Conclusion: The Continuing Effort to Create an Alternative International Security Order

The theme of this year’s Xiangshan Forum, as offered in the official English slogan, was “Maintaining International Order and Preserving Peace in the Asia-Pacific” (维护国际秩序, 共筑亚太和平 / Weihu Guoji Zhixu, Gong Zhu Yatai Heping) (People’s Daily Overseas Edition, October 23). However, a more literal translation of the second Chinese phrase would be “Building Peace in the Asia-Pacific Together”—a subtle but significant difference, for it implies creating a new order rather than maintaining one already in existence.

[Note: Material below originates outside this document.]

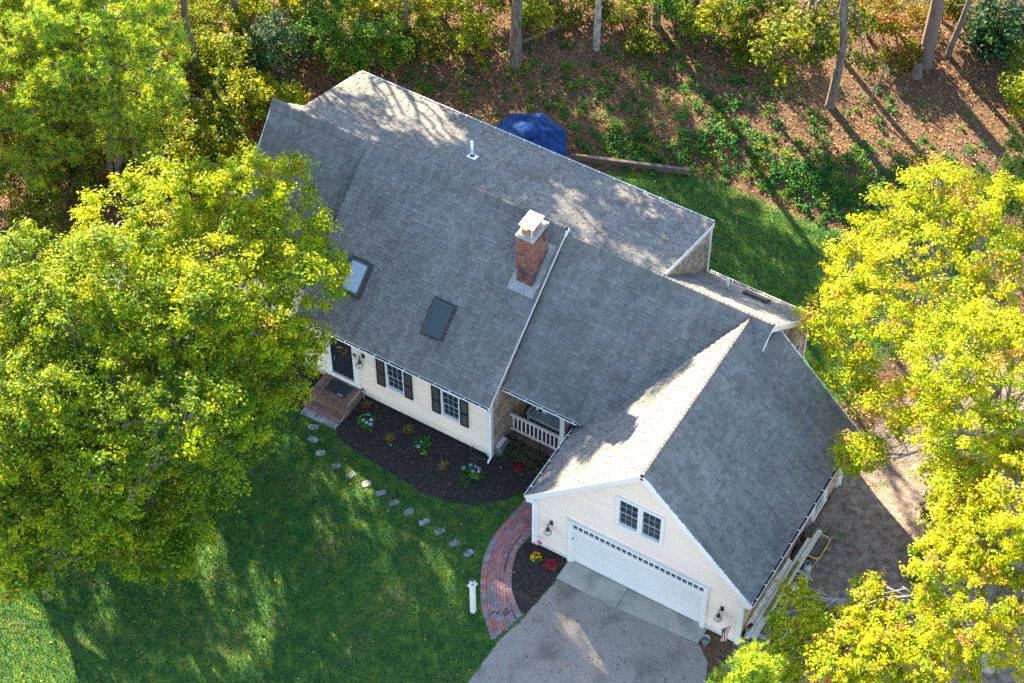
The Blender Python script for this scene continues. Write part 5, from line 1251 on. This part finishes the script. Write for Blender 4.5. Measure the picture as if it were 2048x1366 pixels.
tree('oak_sapling', 'young orange tipped oak in front of the board stack', at(1715, 1470), cpx(1700, 1320, 3.0), 1.7, 1.1, 6, 260, 50, 'oakO', .07, 'barkL', 37,
     extra=[lob(1590, 1300, 2.6, .8, .4), lob(1640, 1260, 2.8, .7, .4), lob(1570, 1350, 2.4, .7, .4), lob(1760, 1250, 3.0, .8, .5), lob(1830, 1330, 3, 1.0, .6)], group='oak trees right of the house', low=-.1, rcl=(.12, .3))
pine('pine_tree', 'young bright pine in front of the garage corner', at(1478, 1505), 5.4, 1.4, 2600, 'pine', 41, .08, .25, 'pine trees right of the house', 14, .18, 1)
pine('pine_tree', 'pale green pine at the right edge behind the yellow oak', at(2050, 490), 6.2, 2.1, 3200, 'pinedk', 44, .1, .25, 'pine trees right of the house', 14, .18, 1)

# --- woodland trees behind the house: bare lower trunks, crowns high above
def wood(u, v, r, H, R, label, bark='bark', pal='ygreen', seed=0, ncl=150, lean=(0, 0), extra=None, rz=None, dz=0):
    r = r * .85
    b = at(u, v); c = (b[0] + lean[0], b[1] + lean[1], b[2] + H - R * .6)
    return tree('woodland_tree', label, b, c, R, rz or R * .75, 7, ncl, 70, pal, r, bark, seed, .2, extra, 'woodland trees behind the house', fork=.72, rcl=(.35, .65), twigs=2)
wood(1030, 132, .26, 13.5, 3.6, 'thick grey woodland trunk standing left of the thinner pale trunk', seed=51)
wood(1193, 97, .15, 12.5, 3.0, 'slim pale woodland trunk right of the thick grey one', 'barkL', seed=52)
wood(1313, 52, .17, 13, 3.2, 'brown furrowed woodland trunk at the top edge', 'barkD', seed=53, lean=(-.6, 0))
wood(1390, 42, .1, 11, 2.6, 'thin leaning grey woodland trunk at the top edge', 'bark', seed=54, lean=(.8, 0))
wood(815, 98, .09, 11.5, 2.7, 'thin dark woodland trunk above the dormer roof', 'bark', seed=55)
wood(1660, 212, .19, 12, 3.0, 'leafy woodland tree with long shadow on the sunlit bank', 'bark', 'olive', 56, 150,
     extra=[lob(1600, 60, 3.4, 1.2), lob(1560, 120, 2.6, .9), lob(1650, 110, 3.0, .9), lob(1700, 60, 3.6, 1.0), lob(1640, 20, 4.6, 1.3), lob(1720, 130, 2.4, .6)])
wood(1848, 128, .32, 14, 3.4, 'stout dark woodland trunk in the upper right', 'barkD', seed=57)
wood(1896, 112, .13, 11, 2.6, 'slender tan woodland trunk beside the stout dark one', 'bark', 'rust', 58, lean=(.9, .3))
wood(1620, 40, .14, 11, 2.6, 'grey woodland trunk behind the leafy tree', 'bark', seed=59)
wood(560, -40, .2, 15.5, 3.8, 'woodland tree behind the left end of the dormer', 'bark', 'ygreen', 60, 130)
wood(400, 190, .17, 14, 3.2, 'tall woodland trunk between the forked pine and the gable', 'bark', 'ygreen', 65, 120)
wood(300, 110, .18, 14.5, 3.4, 'tall woodland trunk behind the forked pine crown', 'bark', 'ygreen', 66, 130)
wood(480, 100, .16, 15, 3.4, 'tall woodland trunk left of the dark evergreen shrub', 'bark', 'ygreen', 67, 120)
wood(690, 15, .16, 15.5, 3.6, 'tall woodland trunk among the shrubs above the dormer', 'bark', 'ygreen', 68, 130)
for k_, (wx, wy, lab) in enumerate(((-6, 24.5, 'woodland tree far behind the thick grey trunk'), (-10.5, 22, 'woodland tree far behind the dormer corner'), (-12.5, 27, 'woodland tree deepest in the wood behind the dormer'), (-16.5, 22.5, 'woodland tree far behind the dark evergreen shrub'))):
    tree('woodland_tree', lab, (wx, wy, 0), (wx, wy, 9.5), 3.9, 3.2, 8, 130, 70, 'olive', .2, 'bark', 80 + k_, .2, None, 'woodland trees behind the house', fork=.6, rcl=(.35, .65), twigs=2)
wood(2010, 70, .16, 10, 2.6, 'woodland tree at the upper right edge', 'bark', 'dark', 64, 140, extra=[lob(2010, 40, 2.6, 1.0), lob(1985, 90, 1.6, .8)])
sp = thing('dead_sapling', at(1742, 208), 'thin bare dead sapling on the sunlit bank', 'sapling'); b_ = MB(); p0 = at(1742, 208); b_.tube(limb_path(p0, p0 + np.array([.25, .1, 2.3]), 0, 6, .4), list(np.linspace(.045, .012, 7)), 6); b_.build('stem', M['bark'], sp, True)
b_ = MB()
for k in range(7): q = p0 + np.array([.25, .1, 2.3]) * RNG.uniform(.5, 1); b_.tube(limb_path(q, q + rdir(1)[0] * .5 + np.array([0, 0, .2]), 0, 3, .5), [.012, .01, .007, .004], 4)
b_.build('twigs', M['bark'], sp)
stp = thing('tree_stump', at(1832, 150), 'dark rotten tree stump between the woodland trunks', 'stump'); p0 = at(1832, 150); b_ = MB(); b_.tube([p0 - np.array([0, 0, .1]), p0 + np.array([0, 0, .2]), p0 + np.array([.03, 0, .55]), p0 + np.array([.0, .02, .62])], [.3, .24, .2, .12], 9); b_.build('stump_body', M['barkD'], stp)
lg = thing('fallen_log', at(1080, 85), 'thin fallen log on the bank between the two pale trunks', 'log'); a_, c_ = at(1040, 88), at(1160, 40); b_ = MB(); b_.tube(limb_path(a_ + np.array([0, 0, .08]), c_ + np.array([0, 0, .1]), 0, 8, .1), list(np.linspace(.09, .05, 9)), 8); b_.build('log_body', M['bark'], lg, True)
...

This is expressive of the broader purpose of the Xiangshan Forum and other elements of the PRC’s expanding efforts in military diplomacy. Through such initiatives, Beijing aspires to build an alternative international security order in Asia: one in which China plays the central role, and “hegemonic” powers such as the United States are sidelined; the governments of smaller countries are recruited into new international alignments under PRC leadership; PRC territorial ambitions are secured; and an absolute premium is placed on state sovereignty (as defined by the CCP). Beneath the veneer of language about multilateralism and international cooperation, the PRC’s military diplomacy is successfully advancing, by gradual degrees, a geopolitical environment and security norms more amenable to Beijing’s ever-expanding list of international interests.